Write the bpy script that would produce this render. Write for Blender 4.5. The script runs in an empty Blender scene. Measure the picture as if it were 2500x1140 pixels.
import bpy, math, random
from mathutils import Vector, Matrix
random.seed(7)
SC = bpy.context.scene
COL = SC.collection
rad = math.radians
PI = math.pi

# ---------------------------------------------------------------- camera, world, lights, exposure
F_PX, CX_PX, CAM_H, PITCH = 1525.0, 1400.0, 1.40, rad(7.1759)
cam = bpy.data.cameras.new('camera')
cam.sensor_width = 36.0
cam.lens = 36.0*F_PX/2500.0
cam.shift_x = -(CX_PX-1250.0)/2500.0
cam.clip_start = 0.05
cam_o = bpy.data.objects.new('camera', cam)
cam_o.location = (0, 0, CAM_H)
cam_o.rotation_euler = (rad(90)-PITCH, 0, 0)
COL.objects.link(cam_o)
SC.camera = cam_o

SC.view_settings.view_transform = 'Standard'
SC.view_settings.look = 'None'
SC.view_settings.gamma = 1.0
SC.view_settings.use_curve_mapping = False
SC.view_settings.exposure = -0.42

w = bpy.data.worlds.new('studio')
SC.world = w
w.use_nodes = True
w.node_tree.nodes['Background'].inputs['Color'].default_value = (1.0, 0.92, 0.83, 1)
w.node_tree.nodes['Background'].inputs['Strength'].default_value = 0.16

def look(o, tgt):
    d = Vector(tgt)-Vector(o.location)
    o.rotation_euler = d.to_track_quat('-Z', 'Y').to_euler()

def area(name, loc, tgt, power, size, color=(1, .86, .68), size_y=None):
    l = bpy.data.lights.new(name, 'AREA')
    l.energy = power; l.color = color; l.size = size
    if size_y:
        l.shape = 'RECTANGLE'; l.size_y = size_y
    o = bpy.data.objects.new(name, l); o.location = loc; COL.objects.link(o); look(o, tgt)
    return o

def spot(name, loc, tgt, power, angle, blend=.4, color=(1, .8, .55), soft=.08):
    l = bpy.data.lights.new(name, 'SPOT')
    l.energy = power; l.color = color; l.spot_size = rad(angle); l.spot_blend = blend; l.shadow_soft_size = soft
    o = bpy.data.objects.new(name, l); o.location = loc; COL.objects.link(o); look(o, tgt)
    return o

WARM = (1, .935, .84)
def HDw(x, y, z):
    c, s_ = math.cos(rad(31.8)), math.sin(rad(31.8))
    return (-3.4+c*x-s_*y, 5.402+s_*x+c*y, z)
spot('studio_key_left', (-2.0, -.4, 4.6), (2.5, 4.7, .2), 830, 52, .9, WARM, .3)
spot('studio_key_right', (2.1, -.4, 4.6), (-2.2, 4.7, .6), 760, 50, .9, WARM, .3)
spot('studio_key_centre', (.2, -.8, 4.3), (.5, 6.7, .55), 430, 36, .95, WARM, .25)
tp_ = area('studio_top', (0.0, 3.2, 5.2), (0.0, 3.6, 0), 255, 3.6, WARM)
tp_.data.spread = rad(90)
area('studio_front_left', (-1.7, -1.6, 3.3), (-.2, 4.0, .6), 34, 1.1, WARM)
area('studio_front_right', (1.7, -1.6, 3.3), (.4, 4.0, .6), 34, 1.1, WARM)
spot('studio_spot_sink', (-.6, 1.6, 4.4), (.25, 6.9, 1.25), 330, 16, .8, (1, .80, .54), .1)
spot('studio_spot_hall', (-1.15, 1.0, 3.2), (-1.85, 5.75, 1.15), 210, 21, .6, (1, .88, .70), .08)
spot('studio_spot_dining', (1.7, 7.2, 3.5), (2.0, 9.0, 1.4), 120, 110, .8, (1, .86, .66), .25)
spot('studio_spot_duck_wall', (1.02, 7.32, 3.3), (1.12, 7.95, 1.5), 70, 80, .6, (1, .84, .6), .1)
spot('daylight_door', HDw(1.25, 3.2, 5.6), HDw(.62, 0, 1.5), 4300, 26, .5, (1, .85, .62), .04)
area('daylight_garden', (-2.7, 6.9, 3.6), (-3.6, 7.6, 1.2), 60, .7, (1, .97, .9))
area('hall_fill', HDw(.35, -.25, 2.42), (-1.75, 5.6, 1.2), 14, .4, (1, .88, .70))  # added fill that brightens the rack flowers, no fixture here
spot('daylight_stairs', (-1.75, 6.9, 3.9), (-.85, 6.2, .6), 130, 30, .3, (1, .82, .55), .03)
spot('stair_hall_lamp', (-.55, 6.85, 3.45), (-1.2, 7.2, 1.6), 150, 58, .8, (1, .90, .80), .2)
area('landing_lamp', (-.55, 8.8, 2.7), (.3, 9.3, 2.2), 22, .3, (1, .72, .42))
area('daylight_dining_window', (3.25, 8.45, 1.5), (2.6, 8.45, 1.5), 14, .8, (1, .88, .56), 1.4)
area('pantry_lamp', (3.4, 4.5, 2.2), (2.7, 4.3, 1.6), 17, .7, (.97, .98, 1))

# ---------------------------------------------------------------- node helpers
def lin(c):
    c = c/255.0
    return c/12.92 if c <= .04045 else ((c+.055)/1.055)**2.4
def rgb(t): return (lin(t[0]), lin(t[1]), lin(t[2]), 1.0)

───

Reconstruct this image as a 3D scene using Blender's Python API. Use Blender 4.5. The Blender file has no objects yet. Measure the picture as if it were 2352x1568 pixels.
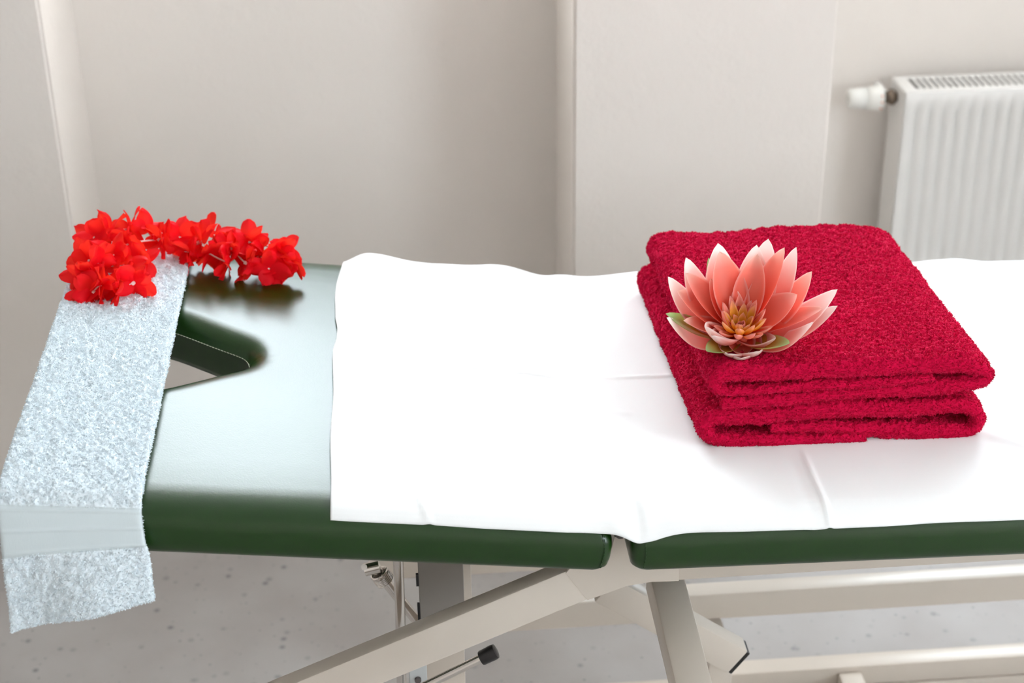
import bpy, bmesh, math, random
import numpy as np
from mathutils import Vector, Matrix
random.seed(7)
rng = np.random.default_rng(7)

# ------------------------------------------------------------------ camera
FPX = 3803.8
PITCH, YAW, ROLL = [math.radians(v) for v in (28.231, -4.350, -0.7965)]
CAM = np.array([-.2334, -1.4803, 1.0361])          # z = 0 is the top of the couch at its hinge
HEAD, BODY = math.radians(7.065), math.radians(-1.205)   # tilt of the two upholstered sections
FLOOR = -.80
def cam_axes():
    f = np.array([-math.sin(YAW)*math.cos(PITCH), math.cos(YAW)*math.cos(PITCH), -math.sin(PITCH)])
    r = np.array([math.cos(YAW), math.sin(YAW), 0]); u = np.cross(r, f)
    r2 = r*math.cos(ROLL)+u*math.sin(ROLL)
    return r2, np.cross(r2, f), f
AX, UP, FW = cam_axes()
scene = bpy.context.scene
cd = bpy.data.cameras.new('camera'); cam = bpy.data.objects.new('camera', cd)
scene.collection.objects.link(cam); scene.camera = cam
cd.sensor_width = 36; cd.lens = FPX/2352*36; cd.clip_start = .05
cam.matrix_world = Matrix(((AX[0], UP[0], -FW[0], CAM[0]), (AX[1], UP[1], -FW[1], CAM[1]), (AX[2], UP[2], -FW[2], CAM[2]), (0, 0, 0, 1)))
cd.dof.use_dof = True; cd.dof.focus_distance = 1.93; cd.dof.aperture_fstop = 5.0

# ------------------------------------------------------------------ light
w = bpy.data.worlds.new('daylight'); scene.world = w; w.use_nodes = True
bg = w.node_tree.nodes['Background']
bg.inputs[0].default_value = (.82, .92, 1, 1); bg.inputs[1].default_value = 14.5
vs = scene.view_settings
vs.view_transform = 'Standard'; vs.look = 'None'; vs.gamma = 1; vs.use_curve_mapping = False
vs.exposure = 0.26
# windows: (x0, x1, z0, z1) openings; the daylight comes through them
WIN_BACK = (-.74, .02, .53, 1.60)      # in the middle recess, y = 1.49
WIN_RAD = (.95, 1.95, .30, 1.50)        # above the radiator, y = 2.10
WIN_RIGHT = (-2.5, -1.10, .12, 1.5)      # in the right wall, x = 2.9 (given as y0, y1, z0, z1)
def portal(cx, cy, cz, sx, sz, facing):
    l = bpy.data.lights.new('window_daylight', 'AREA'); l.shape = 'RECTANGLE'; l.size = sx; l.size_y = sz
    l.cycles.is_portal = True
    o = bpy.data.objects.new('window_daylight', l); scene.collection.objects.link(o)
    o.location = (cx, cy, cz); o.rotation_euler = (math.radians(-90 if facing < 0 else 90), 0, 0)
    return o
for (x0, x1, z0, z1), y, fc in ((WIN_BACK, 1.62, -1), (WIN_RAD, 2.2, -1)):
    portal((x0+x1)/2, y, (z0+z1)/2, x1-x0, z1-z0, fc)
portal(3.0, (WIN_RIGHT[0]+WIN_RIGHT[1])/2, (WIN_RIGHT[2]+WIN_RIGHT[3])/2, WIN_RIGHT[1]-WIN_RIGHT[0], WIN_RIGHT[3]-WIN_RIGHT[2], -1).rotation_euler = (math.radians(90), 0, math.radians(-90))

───

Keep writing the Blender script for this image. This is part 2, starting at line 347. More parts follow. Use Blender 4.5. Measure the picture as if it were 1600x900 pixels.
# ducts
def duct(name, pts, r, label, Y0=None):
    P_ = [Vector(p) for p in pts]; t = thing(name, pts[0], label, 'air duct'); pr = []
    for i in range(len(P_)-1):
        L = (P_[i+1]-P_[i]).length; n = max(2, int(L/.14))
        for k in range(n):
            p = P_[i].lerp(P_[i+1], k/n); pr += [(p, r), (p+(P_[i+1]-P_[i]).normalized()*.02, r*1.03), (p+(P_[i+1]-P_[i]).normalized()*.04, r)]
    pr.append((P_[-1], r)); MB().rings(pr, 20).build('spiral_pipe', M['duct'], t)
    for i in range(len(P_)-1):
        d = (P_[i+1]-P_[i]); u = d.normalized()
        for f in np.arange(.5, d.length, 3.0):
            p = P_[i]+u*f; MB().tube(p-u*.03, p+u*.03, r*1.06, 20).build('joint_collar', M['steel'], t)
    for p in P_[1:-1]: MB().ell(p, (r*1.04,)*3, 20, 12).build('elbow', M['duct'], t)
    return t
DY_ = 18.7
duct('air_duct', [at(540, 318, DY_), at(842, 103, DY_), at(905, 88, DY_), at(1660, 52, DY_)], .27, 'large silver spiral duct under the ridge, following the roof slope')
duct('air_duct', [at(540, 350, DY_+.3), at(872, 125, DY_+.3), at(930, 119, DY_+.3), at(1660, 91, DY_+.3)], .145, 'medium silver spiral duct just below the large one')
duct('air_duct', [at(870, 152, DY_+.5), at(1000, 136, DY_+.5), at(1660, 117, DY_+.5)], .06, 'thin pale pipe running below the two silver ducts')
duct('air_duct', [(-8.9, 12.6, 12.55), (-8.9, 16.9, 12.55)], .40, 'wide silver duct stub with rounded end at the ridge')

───

### What the task requires
Only the lines from the one bearing "Write the bpy" through the one bearing "PI = math.pi" should be repeated, exactly as given.

### Exercise result
Write the bpy script that would produce this render. Write for Blender 4.5. The script runs in an empty Blender scene. Measure the picture as if it were 2500x1140 pixels.
import bpy, math, random
from mathutils import Vector, Matrix
random.seed(7)
SC = bpy.context.scene
COL = SC.collection
rad = math.radians
PI = math.pi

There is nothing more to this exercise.